1971-05-24
By Peter Hazelhurst
Page: 4
Calcutta, May 23
Terror stalks every corner of East Bengal today. The Army is shooting Bengalis on sight. The Bengalis are killing non-Bengalis. Non-Bengalis are hunting down the small number of Bengalis who are still in Dacca; and the Liberation Front is deliberately liquidating its political rivals in the Muslim League.
Millions of people have been left homeless. Famine is around the comer and there are not enough doctors left to combat an expected epidemic.
This is the grim picture of life in East Pakistan as painted by Bengali lawyers, journalists and teachers who have fled to India.
After discovering that it could not control the highly populated areas adjoining the main highways and the smaller towns with a limited number of men, the Pakistan Army embarked on a scorched earth policy in East Bengal last month to clear the principal communication routes and urban areas of all pockets of resistance.

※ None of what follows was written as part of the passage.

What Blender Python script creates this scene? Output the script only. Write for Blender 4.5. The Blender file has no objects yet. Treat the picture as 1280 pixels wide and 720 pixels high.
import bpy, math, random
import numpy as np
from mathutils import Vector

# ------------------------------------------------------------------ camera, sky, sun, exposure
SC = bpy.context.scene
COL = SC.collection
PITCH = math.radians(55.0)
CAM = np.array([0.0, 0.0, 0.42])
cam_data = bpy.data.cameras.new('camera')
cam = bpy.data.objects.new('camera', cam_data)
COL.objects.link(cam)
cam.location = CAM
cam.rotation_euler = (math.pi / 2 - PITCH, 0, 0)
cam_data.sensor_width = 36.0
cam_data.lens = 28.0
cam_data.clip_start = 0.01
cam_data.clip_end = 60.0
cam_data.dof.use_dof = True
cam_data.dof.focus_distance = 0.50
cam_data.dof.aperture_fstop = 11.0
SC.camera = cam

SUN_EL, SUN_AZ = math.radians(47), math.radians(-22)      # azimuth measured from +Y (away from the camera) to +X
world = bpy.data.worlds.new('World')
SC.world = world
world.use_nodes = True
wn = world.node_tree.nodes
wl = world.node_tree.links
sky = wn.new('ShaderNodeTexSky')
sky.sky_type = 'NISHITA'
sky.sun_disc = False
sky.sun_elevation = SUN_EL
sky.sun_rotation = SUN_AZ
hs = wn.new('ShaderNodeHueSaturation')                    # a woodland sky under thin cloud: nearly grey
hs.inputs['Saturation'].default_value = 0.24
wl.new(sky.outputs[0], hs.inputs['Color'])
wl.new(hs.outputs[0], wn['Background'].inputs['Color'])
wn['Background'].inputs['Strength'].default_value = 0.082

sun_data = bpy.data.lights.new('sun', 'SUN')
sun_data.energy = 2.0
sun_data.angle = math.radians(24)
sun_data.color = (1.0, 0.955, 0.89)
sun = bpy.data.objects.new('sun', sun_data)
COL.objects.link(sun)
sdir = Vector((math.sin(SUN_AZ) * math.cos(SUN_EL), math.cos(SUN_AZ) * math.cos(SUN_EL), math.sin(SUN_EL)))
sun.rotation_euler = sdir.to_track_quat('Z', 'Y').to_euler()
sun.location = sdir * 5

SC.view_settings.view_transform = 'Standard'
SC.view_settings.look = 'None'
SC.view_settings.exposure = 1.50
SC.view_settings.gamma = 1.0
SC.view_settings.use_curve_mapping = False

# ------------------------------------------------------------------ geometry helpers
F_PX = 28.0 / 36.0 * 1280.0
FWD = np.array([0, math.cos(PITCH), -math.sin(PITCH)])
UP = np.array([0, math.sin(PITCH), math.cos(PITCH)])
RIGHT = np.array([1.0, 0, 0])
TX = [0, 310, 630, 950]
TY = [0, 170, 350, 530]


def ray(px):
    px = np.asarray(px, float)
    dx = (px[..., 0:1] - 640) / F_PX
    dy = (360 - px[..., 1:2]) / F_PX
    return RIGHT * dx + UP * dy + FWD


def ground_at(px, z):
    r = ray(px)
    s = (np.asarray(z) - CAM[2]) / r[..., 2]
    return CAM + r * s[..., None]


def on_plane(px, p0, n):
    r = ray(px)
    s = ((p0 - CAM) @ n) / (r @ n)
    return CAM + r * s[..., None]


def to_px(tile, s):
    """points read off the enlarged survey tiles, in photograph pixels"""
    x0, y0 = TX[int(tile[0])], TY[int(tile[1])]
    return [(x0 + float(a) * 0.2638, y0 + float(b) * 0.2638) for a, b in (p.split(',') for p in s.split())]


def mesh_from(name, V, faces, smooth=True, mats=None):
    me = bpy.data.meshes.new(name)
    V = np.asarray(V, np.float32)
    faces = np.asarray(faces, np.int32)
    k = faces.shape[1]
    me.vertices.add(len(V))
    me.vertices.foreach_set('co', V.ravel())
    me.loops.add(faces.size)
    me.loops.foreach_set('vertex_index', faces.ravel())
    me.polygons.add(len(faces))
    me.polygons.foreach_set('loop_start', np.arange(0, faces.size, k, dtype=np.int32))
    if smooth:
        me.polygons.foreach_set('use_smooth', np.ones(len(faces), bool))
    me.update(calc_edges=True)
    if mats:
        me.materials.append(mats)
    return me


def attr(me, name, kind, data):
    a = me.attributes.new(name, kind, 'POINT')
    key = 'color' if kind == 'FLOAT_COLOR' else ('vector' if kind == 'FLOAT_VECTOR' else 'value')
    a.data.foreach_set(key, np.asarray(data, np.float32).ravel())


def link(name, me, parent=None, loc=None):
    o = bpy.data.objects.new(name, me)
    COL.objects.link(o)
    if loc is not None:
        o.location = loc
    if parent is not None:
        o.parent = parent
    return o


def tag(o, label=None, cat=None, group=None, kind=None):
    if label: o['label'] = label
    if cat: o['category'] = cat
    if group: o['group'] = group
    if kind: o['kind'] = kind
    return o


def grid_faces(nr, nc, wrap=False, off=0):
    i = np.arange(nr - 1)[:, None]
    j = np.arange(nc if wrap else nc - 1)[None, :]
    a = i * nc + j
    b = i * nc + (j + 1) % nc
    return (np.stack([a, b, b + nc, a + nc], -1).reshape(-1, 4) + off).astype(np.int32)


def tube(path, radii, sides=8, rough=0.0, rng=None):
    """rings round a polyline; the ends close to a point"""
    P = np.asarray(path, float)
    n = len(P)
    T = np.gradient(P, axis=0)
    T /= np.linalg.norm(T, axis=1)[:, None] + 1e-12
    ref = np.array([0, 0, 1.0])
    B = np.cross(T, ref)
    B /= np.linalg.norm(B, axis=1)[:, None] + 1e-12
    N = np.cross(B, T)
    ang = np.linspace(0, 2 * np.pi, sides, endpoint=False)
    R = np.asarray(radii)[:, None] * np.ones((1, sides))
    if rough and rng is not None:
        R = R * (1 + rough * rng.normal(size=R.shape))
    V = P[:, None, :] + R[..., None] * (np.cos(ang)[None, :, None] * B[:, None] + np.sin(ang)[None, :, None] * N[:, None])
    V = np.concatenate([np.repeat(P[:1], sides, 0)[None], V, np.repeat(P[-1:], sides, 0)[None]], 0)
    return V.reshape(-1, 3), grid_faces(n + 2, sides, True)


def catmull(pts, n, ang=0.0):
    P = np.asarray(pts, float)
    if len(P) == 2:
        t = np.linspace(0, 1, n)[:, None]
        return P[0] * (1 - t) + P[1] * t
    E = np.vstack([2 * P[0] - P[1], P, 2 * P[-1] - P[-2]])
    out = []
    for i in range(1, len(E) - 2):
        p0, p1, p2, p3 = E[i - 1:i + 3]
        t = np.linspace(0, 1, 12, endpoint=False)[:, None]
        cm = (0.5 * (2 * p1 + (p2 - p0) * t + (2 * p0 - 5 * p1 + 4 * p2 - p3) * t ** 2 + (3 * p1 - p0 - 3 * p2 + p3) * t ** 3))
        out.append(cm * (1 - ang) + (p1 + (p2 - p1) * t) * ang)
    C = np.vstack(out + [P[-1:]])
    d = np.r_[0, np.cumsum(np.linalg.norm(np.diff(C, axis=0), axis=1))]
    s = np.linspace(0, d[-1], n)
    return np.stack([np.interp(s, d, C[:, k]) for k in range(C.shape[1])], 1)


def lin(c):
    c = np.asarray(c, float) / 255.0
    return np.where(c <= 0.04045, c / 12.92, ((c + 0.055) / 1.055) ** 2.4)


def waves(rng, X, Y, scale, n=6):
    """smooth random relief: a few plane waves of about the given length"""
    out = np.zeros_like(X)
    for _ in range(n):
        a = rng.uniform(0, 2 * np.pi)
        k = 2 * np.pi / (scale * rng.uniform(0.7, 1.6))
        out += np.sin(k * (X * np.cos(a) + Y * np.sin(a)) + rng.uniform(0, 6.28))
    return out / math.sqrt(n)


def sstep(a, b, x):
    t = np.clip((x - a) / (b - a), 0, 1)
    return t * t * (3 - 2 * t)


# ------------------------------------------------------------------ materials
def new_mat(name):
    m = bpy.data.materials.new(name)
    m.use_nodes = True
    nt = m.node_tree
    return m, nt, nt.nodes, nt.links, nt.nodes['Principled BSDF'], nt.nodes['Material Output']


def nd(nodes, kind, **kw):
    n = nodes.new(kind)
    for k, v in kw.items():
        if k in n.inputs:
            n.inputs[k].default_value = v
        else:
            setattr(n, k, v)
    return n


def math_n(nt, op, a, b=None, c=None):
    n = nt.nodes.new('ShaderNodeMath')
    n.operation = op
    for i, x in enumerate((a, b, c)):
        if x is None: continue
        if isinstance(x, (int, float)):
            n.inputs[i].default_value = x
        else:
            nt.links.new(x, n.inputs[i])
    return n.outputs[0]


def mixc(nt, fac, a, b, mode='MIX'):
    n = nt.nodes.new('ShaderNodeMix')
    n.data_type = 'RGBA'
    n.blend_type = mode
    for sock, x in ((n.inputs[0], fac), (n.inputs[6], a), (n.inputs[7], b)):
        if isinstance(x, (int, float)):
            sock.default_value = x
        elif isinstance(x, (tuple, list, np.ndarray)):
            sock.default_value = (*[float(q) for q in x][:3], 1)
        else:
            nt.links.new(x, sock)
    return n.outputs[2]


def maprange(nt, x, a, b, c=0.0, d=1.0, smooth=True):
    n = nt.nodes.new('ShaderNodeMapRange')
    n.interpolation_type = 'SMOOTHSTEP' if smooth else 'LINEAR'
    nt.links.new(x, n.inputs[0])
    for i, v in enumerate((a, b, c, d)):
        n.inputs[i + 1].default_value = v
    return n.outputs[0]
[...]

This is the impression of a young journalist, who left Dacca two weeks ago to trek north-west-wards across East Bengal to the Indian border. The journalist, Mr. Abul Hossein, of The Pakistan Observer in Dacca, says that the Army has driven millions of people from towns and villages adjacent to main roads. Mr Hossein says that these sudden and deliberate acts of terror are responsible for the large influx of refugees into India.
"But most of these refugees are from the border areas. I discovered that most of the people living in the small towns and in the villages near main roads in the hinterland have fled to remote villages. All the small towns are deserted and most people have moved away from the main roads. I saw burnt-out villages everywhere", Mr. Hossein says.
"But they did not terrorize the people out of any form of vengeance. I think they deliberately embarked on a programme to clear all communication routes of people when they discovered they could not move, except at battalion strength, from town to town. How does one company hold a town of 30,000 hostile people?" be asked.
Mr- Hossein's description of the latest conditions in the towns and countryside supports the growing fears that tens of millions of people have been displaced during the past few weeks of civil war.
According to Mr. Hossein, there was a second exodus of terrified Bengalis from Dacca earlier this month after non-Bengalis began to slaughter Bengalis. He believes that only 5 per cent of the original 1,500,000 inhabitants of Dacca are left in the city. "And most of them are non-Bengalis, who have come in from other parts of the country ", he said.
Bodies are still floating down the Buriganga river which flows through Dacca and non-Bengalis are hunting down Bengalis on street corners, he claimed. "I saw many bodies floating down the Buriganga between May 6 and May 10. Their hands were tied together and in some cases six to seven victims had been roped together. There were no signs of violence on the bodies. Some people near by told me that the victims were workers belonging to the Sattar match factory on the outskirts of Dacca and that non-Bengalis were responsible for the killings. But I have no proof or this."
Mr. Hossein said that all Bengalis in Dacca are living in terror. "Mr. Hasan Ullah Chowdhury, the manager of our Bengali edition, Purbadesh, was hacked to death two weeks ago by non-Bengalis in his house in Mirpur, nine miles out of Dacca. This is a non-Bengali residential area and most of the Bengalis were either attacked or killed there after the Army took over.
Mr. Hossein alleged that non-Bengali Bihari Muslims are pointing out Awami League supporters to the Army and that they are being shot on sight. "On May 5 was passing Nawabpur Road in the old areas of Dacca. I saw three Army trucks stop next to a group at Bihari Muslims. They pointed towards a Bengali at a near by shop. A soldier lifted his rifle and shot the man without asking a question.
"If they see any able-bodied Bengalis, they pick them up in a truck and take them away. I don't know what happens to them". Mr. Hossein went on.
Mr. Hossein said he finally decided to flee from Dacca when he felt he could no longer work as a journalist under martial law censorship regulations. "One of my colleagues was sent to Jessore and told to write a story about the normal conditions there. Every member of his family had been butchered, but they still wanted him to write a story claiming that the situation was normal", he declared.
He and other journalists were also told by colleagues on a pro-Government newspaper Sangram that the martial law authorities had collected a list of the active members of the East Pakistan Journalists' Union and they were warned that they might be rounded up.
On his way to India, Mr. Hossein said he passed through the town of Sirajganj on the western banks of the Brahmaputra river, "The town was deserted. Except for the power station and the court building and a jute mill, most buildings were damaged. A labourers' residential colony was completely gutted and deserted. I had relatives in the town but found their house empty. It had been deserted. I passed the jail. The doors were open and it was deserted."
The journalist moved northwards towards the next tows of Sherpur. It too was deserted. " It was the same story all the way to the border. Any village within two miles of a main road was burnt out and deserted", Mr. Hossein said.